For Our Future is effectively a clearinghouse for its partners, a bank account, a data repository and a conflict mitigation expert all at once. Its goal is to run the closest thing there can be to a coordinated campaign among outside groups, cutting turf so that a unionist doesn’t have his door-knocked by a bilingual immigration activist, and so that a Mexican-American family isn’t door-knocked by by a pipefitter.

Or worse: A target Democrat who is greeted at the door by both just days apart, wasting valuable time on someone who has already been canvassed. Democrats here say that was a real problem in previous cycles, even though unions tried to coordinate when preparing for battle against Scott Walker in 2011 and 2012.

“He lit a fire under the people to say: ‘Hey we need these unions. There’s a reason they’re trying to crush us’,” recalled electrical worker Dean Warsh, 46, as he drank Pabst Blue Ribbons and flipped brats for the post-canvassing lunch rush at his hall.

The problem dates back to Citizens United: Before that 2010 decision, labor unions could only canvass their own members — and only by their own members — creating an orderly, even if restrained, volunteer Democratic field operation, where each union knew exactly who one another was targeting.

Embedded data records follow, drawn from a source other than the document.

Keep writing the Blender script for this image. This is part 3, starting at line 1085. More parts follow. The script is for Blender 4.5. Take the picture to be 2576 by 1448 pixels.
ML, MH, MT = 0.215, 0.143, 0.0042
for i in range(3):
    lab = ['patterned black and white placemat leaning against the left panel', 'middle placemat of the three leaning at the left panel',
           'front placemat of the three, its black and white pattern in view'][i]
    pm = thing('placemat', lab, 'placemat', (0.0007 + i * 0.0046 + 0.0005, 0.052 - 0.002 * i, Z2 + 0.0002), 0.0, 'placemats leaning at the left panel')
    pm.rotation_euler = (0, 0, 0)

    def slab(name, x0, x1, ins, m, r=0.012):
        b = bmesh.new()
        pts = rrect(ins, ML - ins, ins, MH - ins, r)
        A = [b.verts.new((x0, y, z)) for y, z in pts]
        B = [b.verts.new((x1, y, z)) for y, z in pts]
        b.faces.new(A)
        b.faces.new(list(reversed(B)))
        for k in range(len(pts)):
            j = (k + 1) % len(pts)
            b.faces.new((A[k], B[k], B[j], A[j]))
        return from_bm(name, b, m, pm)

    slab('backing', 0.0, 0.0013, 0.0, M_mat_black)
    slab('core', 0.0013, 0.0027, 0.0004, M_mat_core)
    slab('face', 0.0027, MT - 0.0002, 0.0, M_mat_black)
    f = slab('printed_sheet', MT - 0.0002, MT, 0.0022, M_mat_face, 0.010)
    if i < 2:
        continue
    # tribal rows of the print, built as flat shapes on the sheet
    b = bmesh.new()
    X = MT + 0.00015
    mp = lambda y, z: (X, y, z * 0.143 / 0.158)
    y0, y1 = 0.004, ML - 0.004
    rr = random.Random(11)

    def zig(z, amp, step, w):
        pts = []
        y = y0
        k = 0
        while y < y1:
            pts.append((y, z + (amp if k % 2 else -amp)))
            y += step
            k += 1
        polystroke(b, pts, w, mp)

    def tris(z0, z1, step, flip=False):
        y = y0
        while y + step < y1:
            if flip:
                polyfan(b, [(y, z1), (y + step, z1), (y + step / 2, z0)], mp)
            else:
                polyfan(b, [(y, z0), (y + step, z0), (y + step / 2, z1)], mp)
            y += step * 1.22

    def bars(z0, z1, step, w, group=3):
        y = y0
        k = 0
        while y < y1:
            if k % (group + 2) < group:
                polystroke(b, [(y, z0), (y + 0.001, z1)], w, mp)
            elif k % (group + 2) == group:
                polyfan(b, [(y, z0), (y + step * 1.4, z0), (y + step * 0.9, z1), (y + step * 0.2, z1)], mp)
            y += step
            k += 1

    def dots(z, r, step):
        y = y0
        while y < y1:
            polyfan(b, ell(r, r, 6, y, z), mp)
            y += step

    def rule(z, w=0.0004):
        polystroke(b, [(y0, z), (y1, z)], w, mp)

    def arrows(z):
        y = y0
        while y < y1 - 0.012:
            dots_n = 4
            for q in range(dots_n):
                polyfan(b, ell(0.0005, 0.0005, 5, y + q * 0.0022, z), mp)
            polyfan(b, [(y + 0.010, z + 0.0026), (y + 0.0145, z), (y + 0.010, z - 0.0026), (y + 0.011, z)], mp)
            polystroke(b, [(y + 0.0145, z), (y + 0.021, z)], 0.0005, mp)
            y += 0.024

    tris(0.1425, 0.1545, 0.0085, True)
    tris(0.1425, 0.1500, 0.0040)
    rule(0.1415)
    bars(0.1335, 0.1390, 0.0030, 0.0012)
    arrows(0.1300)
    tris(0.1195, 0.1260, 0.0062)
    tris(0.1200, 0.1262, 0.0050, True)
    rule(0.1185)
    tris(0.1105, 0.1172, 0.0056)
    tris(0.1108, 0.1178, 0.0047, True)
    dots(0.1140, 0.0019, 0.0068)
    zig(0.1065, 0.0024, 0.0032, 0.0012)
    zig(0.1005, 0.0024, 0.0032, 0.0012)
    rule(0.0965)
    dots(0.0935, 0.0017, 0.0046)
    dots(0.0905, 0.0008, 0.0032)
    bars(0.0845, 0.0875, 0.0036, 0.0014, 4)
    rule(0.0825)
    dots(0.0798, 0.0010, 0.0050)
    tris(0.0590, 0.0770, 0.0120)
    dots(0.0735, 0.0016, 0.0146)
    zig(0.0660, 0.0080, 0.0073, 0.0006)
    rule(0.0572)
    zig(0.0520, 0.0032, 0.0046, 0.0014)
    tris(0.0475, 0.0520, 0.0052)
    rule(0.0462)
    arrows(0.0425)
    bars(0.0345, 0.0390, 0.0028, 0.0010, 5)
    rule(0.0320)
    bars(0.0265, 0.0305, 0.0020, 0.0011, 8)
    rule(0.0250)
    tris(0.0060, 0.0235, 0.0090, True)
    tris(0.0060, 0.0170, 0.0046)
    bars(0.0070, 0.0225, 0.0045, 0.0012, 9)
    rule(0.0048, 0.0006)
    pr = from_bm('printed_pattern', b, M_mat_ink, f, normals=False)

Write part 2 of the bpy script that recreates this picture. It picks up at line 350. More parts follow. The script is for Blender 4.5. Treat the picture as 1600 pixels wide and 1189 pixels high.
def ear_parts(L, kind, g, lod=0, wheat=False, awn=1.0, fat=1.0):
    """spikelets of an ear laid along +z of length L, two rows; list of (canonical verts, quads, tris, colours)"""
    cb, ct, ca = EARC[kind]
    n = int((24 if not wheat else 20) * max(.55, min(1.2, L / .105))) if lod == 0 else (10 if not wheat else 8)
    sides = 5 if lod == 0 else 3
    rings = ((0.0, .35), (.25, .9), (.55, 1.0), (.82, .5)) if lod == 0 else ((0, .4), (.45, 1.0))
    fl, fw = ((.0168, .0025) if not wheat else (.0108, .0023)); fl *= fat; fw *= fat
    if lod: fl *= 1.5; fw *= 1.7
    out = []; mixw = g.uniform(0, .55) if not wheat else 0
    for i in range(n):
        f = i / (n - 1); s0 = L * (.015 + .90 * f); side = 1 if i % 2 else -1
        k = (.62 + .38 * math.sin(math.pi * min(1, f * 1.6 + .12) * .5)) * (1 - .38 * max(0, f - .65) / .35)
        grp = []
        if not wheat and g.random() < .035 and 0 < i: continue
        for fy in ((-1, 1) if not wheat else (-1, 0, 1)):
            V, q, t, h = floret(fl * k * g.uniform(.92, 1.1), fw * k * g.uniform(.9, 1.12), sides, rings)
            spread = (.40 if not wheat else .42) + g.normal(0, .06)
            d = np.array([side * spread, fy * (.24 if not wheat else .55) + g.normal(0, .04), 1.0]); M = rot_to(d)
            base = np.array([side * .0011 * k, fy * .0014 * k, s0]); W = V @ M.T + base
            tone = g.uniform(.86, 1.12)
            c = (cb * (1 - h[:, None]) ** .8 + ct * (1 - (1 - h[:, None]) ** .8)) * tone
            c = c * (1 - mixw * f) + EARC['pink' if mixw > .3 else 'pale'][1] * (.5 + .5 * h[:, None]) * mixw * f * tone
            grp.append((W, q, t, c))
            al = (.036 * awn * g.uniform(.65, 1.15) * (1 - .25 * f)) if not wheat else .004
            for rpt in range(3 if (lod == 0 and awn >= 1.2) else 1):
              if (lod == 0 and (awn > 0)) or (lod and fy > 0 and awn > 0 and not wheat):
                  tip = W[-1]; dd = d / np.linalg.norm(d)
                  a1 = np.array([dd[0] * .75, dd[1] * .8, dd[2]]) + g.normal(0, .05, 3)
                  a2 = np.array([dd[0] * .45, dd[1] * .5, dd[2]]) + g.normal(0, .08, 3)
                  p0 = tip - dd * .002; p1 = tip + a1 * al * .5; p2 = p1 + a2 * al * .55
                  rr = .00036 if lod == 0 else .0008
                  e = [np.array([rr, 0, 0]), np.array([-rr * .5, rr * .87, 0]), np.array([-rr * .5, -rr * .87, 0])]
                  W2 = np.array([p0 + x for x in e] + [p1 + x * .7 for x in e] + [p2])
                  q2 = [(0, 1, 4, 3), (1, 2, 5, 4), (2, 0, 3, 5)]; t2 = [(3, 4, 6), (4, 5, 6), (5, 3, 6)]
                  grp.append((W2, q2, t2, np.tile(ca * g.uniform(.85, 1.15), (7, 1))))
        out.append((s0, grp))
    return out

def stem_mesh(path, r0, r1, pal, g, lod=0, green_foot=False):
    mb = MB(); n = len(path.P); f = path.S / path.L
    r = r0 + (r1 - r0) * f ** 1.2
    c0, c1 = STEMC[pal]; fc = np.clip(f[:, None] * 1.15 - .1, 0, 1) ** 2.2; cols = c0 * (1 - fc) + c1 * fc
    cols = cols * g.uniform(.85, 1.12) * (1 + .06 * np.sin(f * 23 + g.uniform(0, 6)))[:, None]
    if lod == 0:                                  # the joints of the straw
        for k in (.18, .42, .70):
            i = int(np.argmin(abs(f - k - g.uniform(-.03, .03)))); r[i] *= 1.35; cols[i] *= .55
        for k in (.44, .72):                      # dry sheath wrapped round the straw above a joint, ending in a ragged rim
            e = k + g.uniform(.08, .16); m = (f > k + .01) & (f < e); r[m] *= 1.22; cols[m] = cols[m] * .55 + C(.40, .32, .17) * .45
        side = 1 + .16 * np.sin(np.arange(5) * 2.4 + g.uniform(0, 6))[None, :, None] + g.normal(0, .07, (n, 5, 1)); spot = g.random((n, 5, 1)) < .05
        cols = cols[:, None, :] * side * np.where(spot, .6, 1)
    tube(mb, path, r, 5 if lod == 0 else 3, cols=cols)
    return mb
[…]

But then suddenly, the rules changed. Unions could contact anyone they sought. And each group had an incentive for their own paid canvassing operation — especially since they could now hire from outside their ranks.

“If everybody had pursued an independent strategy of funding their own organization in different places, then that would have been chaotic,” explained Mike Podhorzer, the longtime political director of the AFL-CIO.

The unions, without the cash to canvass the much-expanded voter universe, could try to pool their war chests and do as much canvassing as that money would take them. Then Steyer — and his $20 million — showed up.

“It is a deeper engagement, certainly, than a 15- or a 30-second ad,” said Steyer, who has not given a single dollar to Priorities USA, Clinton’s television-centered super PAC this cycle. Steyer said he still expects to surpass the $75 million he gave in 2014 — but through field-program spending. “It is building something with a different trajectory. It doesn’t end on November 8.”

Tension between the various constituencies persist, with members overheard at a union hall here dissing laborers from other trades. And the conflict between union partners and Steyer’s environmentalist faction — which exploded into a high-profile fight as soon as For Our Future was created — has not dissipated.

And if labor could cohesively organize anywhere, it would be here in Wisconsin, where the wounds of the Walker labor battles remain raw (at least one union hall bathroom features a “Scott Walker Urinal Target” sticker). But those screaming matches similarly motivated the Kochs, who are personally close with Walker and placed one of their original AFP chapters in the Badger State in 2005.

Add in the lack of any substantial presidential advertising — Trump just began a small television buy last week, the first by either candidate — and Wisconsin politics this cycle is placing a particular premium on the nuts-and-bolts organizing that both labor and the Kochs are prioritizing nationwide.

But after this cycle? Despite their similar tactics — and their promises to hold politicians accountable after Election Day — the Kochs profess a confidence that their influence in politics will not budge.

“It’d be smart if they could pull it off,” Bott said back at AFP headquarters in Sheboygan. But he’s already wondering whether his rivals might pack up shop: “Are they going to be in Wisconsin in January?”